A statement from the Magpies on Monday morning read: ''Newcastle United have lodged an appeal with the Football Association for the wrongful dismissal of Fabricio Coloccini during Sunday's Tyne-Wear derby match against Sunderland at the Stadium of Light.

''Coloccini was given a straight red card by referee Robert Madley in first half injury time following an incident involving Steven Fletcher, which resulted in the awarding of a penalty kick.

''The appeal will be heard by a Regulatory Commission tomorrow afternoon and the club will be notified of the result shortly afterwards.

''Should the dismissal stand, United's captain will miss Saturday's Barclays Premier League fixture with Stoke City at St James' Park.''

Argentinian defender Coloccini leaned heavily on Fletcher as the Sunderland striker sought to get on the end of a Jermain Defoe through-ball just before half-time.

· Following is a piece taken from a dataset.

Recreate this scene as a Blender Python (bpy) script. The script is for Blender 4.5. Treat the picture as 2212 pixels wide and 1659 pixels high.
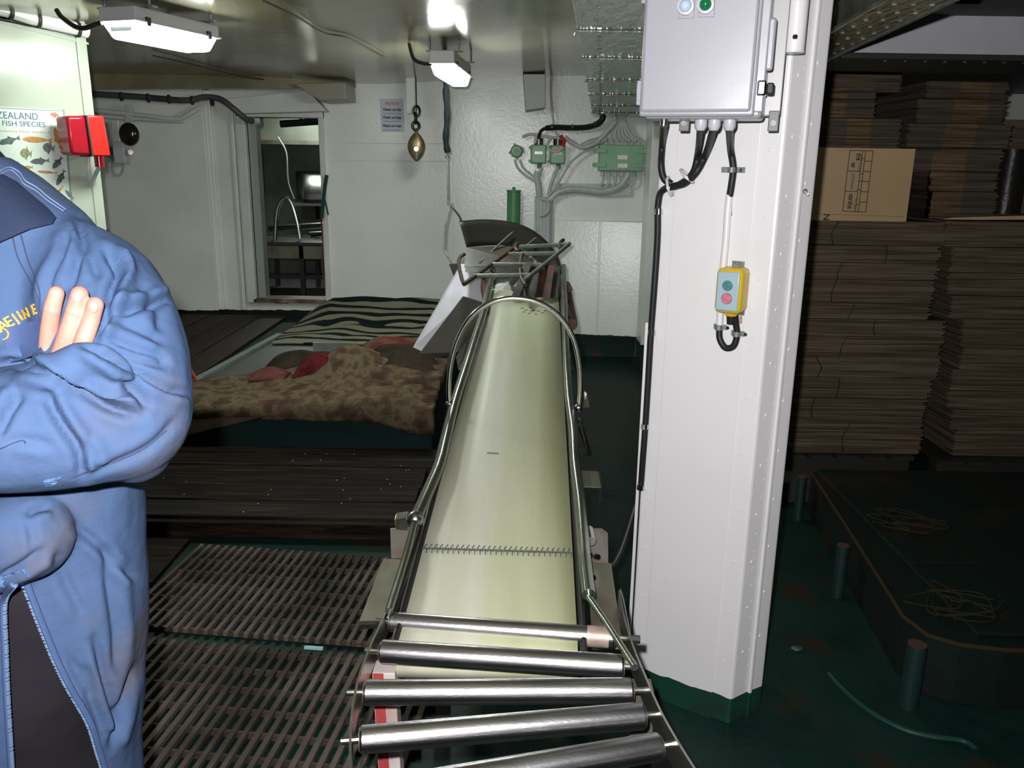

Steve McClaren criticised Madley after the incident, which did his team few favours in their unsuccessful attempt to avoid a sixth successive derby defeat to their fierce rivals.

The Newcastle boss said: ''It's simple: he is wrong in my opinion.

''Referees are part and parcel of the game and you control your performance - you can't control the opponent or the referee and they can affect the result. And they have done today - not so much the opponent, but definitely the referee.

''I have seen lots of challenges like that in the game, in every game and, outside the box, they are never given. It's a double whammy - a penalty and 10 men. It made it very difficult.

''We need an experienced referee for this and I think he was a little too quick to make a decision.''

Another d efender, Daryl Janmaat, called the decision "crazy".

He said: "I think we were by far the better team in the first half, and then we get a red card like this - it was unbelievable.

"I don't like to blame referees, but that was not a penalty. I think everybody saw it and a red card is crazy, in my opinion.

"It kills the game. I don't like excuses, but I think we had 70 per cent possession in the first half and were far better than them. In the second half, we lost the game with 10 men.

"It's disappointing because in the first half, we played well."

Asked if the incident should have resulted in either a penalty or a red card, Janmaat said: "I don't think so. I think it was nothing. It's a contact sport."

If Newcastle felt hard done by, there was an acknowledgement too that they had failed to make the most of the early pressure they exerted with Sunderland never really in it until the penalty incident.

Coloccini, Jack Colback and Georginio Wijnaldum had all forced saves from Costel Pantilimon, who later kept them in front with a vital stop from Aleksandar Mitrovic, before Billy Jones and Fletcher got the goals which put the game beyond the Magpies.

Janmaat added: "We had some good chances and we needed to score. We were far better. That's what's so disappointing. We didn't deserve it."

The Magpies slipped back to 19th place in the table on goal difference as Sunderland leapfrogged them - with both clubs having collected just six points from their opening 10 games.